2003年11月10日(月) |
裁判官への民主的コントロールは国民審査だけではない |
日経(H15.11.8付)で、国民審査で最高裁の裁判官が全員信任されたと報じていた。
これまで国民審査で裁判官が不信任となったことはないし、これからもないだろう。
国民審査の制度趣旨は、最高裁裁判官に対してリコールできる余地を残し、民主的コントロールを及ぼそうとするものである。
その理念はまことに立派である。
しかし、不信任の可能性がないのだから、現実にはまったく機能していない制度といわざるを得ない。
ところで、地方では、問題ある裁判官が赴任して来ると(何をもって「問題ある裁判官」というかは別にして)、弁護士有志が、その裁判官に栄転していただきたいという上申書を裁判所所長宛てに出すことがある。
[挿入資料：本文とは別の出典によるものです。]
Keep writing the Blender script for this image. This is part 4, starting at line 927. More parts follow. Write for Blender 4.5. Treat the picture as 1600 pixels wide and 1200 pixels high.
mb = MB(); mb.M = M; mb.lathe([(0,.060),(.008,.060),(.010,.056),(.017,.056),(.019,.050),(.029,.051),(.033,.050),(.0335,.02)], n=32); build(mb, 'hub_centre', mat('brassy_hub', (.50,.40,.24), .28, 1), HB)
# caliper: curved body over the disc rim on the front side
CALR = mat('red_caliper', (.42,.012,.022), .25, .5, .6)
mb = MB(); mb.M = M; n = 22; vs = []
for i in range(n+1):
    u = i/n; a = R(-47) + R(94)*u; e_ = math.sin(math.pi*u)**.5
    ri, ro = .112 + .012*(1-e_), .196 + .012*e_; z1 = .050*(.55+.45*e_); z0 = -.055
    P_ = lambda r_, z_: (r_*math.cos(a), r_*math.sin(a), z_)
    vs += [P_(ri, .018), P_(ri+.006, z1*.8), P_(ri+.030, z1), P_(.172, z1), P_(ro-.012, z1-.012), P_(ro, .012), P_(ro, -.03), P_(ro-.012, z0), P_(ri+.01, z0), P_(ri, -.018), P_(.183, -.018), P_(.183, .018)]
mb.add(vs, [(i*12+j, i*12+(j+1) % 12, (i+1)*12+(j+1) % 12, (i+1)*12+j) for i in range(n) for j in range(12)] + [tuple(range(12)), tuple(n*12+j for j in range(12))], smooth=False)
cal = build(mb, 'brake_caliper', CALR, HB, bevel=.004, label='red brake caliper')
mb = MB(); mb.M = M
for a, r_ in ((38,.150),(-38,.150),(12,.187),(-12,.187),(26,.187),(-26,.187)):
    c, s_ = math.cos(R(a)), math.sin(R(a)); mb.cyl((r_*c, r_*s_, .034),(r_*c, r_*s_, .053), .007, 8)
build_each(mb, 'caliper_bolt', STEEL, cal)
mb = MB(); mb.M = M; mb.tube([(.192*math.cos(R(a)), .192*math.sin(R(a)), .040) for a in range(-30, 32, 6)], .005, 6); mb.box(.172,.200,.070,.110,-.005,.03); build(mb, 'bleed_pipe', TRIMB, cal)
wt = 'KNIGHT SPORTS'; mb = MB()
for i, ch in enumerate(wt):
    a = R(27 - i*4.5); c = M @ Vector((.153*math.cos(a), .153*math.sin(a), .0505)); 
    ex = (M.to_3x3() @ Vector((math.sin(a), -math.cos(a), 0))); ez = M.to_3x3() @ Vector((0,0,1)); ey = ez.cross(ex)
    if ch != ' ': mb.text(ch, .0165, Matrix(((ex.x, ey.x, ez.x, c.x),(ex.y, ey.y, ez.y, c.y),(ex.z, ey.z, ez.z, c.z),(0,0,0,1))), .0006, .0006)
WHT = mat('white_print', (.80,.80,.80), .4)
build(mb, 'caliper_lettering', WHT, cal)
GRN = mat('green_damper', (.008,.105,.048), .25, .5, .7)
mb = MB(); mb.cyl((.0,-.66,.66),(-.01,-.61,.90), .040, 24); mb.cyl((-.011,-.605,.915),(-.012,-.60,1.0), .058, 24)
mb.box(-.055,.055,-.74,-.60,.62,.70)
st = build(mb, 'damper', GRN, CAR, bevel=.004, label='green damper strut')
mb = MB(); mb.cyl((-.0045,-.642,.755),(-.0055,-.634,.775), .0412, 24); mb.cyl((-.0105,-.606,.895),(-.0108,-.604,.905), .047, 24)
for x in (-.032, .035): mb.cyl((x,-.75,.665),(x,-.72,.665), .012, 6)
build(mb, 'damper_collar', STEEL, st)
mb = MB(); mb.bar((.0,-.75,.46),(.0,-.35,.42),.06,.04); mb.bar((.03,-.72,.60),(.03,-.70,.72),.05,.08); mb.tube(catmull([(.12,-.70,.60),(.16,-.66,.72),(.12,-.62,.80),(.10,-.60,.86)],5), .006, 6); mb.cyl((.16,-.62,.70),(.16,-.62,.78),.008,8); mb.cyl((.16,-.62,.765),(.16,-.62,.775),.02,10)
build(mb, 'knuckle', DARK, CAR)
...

「栄転運動」というのだが、要するに出て行って欲しいという要求である。
これなどは、ある意味でリコールみたいなものである(手法としては好きではないが)。
また、先日、弁護士会から、問題のある裁判官についてのアンケートが来た。
そのアンケートでは、裁判官の氏名を書き、どこが問題なのかを具体的に書くようになっている。
但し、匿名ではダメで、責任ある回答が要求されている。
かかる手法も民主的コントロールを及ぼす手段といえる。
裁判官はこのようなアンケートは嫌がると思うが、民意を反映する一手段として評価したいと思う。